§ Stored data
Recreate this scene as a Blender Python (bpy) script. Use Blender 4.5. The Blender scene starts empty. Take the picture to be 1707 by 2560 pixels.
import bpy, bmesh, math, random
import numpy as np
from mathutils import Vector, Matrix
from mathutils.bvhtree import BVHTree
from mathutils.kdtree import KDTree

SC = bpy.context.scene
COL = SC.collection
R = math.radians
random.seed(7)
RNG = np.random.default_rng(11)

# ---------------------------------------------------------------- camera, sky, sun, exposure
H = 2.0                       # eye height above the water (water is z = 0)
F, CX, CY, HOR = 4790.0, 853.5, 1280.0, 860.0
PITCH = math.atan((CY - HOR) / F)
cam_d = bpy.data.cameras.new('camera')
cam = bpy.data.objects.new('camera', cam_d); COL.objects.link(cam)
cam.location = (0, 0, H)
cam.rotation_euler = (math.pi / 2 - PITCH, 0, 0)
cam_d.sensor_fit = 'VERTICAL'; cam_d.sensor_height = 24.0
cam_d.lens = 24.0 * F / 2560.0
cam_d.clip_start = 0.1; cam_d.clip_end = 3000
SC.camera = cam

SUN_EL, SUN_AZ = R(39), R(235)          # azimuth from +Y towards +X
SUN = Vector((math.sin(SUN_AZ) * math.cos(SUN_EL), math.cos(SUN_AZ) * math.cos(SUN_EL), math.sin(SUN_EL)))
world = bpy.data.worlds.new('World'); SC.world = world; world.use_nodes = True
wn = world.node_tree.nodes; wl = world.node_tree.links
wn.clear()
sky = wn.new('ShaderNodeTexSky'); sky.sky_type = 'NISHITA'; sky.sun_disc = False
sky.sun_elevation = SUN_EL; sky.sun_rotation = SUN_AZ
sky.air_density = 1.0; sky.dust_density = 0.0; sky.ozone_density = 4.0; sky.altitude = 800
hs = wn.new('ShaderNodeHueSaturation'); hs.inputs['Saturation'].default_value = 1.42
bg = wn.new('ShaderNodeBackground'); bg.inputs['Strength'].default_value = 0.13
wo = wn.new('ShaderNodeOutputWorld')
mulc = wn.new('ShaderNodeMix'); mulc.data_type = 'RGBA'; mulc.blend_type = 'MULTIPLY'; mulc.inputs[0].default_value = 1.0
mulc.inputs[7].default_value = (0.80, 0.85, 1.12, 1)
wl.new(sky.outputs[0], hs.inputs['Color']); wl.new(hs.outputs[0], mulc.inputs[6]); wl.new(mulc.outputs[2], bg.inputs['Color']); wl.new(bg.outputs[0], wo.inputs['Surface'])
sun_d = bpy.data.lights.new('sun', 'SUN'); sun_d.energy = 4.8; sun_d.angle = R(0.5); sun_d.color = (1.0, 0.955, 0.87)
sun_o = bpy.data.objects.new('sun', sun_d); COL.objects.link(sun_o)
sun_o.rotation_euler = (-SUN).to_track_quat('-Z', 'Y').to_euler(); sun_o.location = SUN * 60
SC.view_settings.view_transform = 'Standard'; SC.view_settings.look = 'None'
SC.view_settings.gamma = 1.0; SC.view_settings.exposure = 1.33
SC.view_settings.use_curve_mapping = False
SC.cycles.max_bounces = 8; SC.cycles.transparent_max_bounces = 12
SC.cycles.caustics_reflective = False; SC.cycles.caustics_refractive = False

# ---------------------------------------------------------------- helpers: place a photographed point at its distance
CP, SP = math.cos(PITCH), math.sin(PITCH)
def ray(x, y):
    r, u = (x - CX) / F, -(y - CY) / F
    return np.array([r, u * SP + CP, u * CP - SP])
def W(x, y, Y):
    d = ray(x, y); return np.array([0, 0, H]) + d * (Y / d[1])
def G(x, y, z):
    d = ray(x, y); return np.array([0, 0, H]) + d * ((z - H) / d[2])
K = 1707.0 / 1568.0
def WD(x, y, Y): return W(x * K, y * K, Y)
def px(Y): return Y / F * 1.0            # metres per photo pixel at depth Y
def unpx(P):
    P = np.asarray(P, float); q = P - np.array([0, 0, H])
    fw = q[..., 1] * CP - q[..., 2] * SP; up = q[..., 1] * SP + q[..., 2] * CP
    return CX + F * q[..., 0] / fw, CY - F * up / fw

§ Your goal
Copy out the material above in its entirety. Every detail must match.

§ Complete response
Recreate this scene as a Blender Python (bpy) script. Use Blender 4.5. The Blender scene starts empty. Take the picture to be 1707 by 2560 pixels.
import bpy, bmesh, math, random
import numpy as np
from mathutils import Vector, Matrix
from mathutils.bvhtree import BVHTree
from mathutils.kdtree import KDTree

SC = bpy.context.scene
COL = SC.collection
R = math.radians
random.seed(7)
RNG = np.random.default_rng(11)

# ---------------------------------------------------------------- camera, sky, sun, exposure
H = 2.0                       # eye height above the water (water is z = 0)
F, CX, CY, HOR = 4790.0, 853.5, 1280.0, 860.0
PITCH = math.atan((CY - HOR) / F)
cam_d = bpy.data.cameras.new('camera')
cam = bpy.data.objects.new('camera', cam_d); COL.objects.link(cam)
cam.location = (0, 0, H)
cam.rotation_euler = (math.pi / 2 - PITCH, 0, 0)
cam_d.sensor_fit = 'VERTICAL'; cam_d.sensor_height = 24.0
cam_d.lens = 24.0 * F / 2560.0
cam_d.clip_start = 0.1; cam_d.clip_end = 3000
SC.camera = cam

SUN_EL, SUN_AZ = R(39), R(235)          # azimuth from +Y towards +X
SUN = Vector((math.sin(SUN_AZ) * math.cos(SUN_EL), math.cos(SUN_AZ) * math.cos(SUN_EL), math.sin(SUN_EL)))
world = bpy.data.worlds.new('World'); SC.world = world; world.use_nodes = True
wn = world.node_tree.nodes; wl = world.node_tree.links
wn.clear()
sky = wn.new('ShaderNodeTexSky'); sky.sky_type = 'NISHITA'; sky.sun_disc = False
sky.sun_elevation = SUN_EL; sky.sun_rotation = SUN_AZ
sky.air_density = 1.0; sky.dust_density = 0.0; sky.ozone_density = 4.0; sky.altitude = 800
hs = wn.new('ShaderNodeHueSaturation'); hs.inputs['Saturation'].default_value = 1.42
bg = wn.new('ShaderNodeBackground'); bg.inputs['Strength'].default_value = 0.13
wo = wn.new('ShaderNodeOutputWorld')
mulc = wn.new('ShaderNodeMix'); mulc.data_type = 'RGBA'; mulc.blend_type = 'MULTIPLY'; mulc.inputs[0].default_value = 1.0
mulc.inputs[7].default_value = (0.80, 0.85, 1.12, 1)
wl.new(sky.outputs[0], hs.inputs['Color']); wl.new(hs.outputs[0], mulc.inputs[6]); wl.new(mulc.outputs[2], bg.inputs['Color']); wl.new(bg.outputs[0], wo.inputs['Surface'])
sun_d = bpy.data.lights.new('sun', 'SUN'); sun_d.energy = 4.8; sun_d.angle = R(0.5); sun_d.color = (1.0, 0.955, 0.87)
sun_o = bpy.data.objects.new('sun', sun_d); COL.objects.link(sun_o)
sun_o.rotation_euler = (-SUN).to_track_quat('-Z', 'Y').to_euler(); sun_o.location = SUN * 60
SC.view_settings.view_transform = 'Standard'; SC.view_settings.look = 'None'
SC.view_settings.gamma = 1.0; SC.view_settings.exposure = 1.33
SC.view_settings.use_curve_mapping = False
SC.cycles.max_bounces = 8; SC.cycles.transparent_max_bounces = 12
SC.cycles.caustics_reflective = False; SC.cycles.caustics_refractive = False

# ---------------------------------------------------------------- helpers: place a photographed point at its distance
CP, SP = math.cos(PITCH), math.sin(PITCH)
def ray(x, y):
    r, u = (x - CX) / F, -(y - CY) / F
    return np.array([r, u * SP + CP, u * CP - SP])
def W(x, y, Y):
    d = ray(x, y); return np.array([0, 0, H]) + d * (Y / d[1])
def G(x, y, z):
    d = ray(x, y); return np.array([0, 0, H]) + d * ((z - H) / d[2])
K = 1707.0 / 1568.0
def WD(x, y, Y): return W(x * K, y * K, Y)
def px(Y): return Y / F * 1.0            # metres per photo pixel at depth Y
def unpx(P):
    P = np.asarray(P, float); q = P - np.array([0, 0, H])
    fw = q[..., 1] * CP - q[..., 2] * SP; up = q[..., 1] * SP + q[..., 2] * CP
    return CX + F * q[..., 0] / fw, CY - F * up / fw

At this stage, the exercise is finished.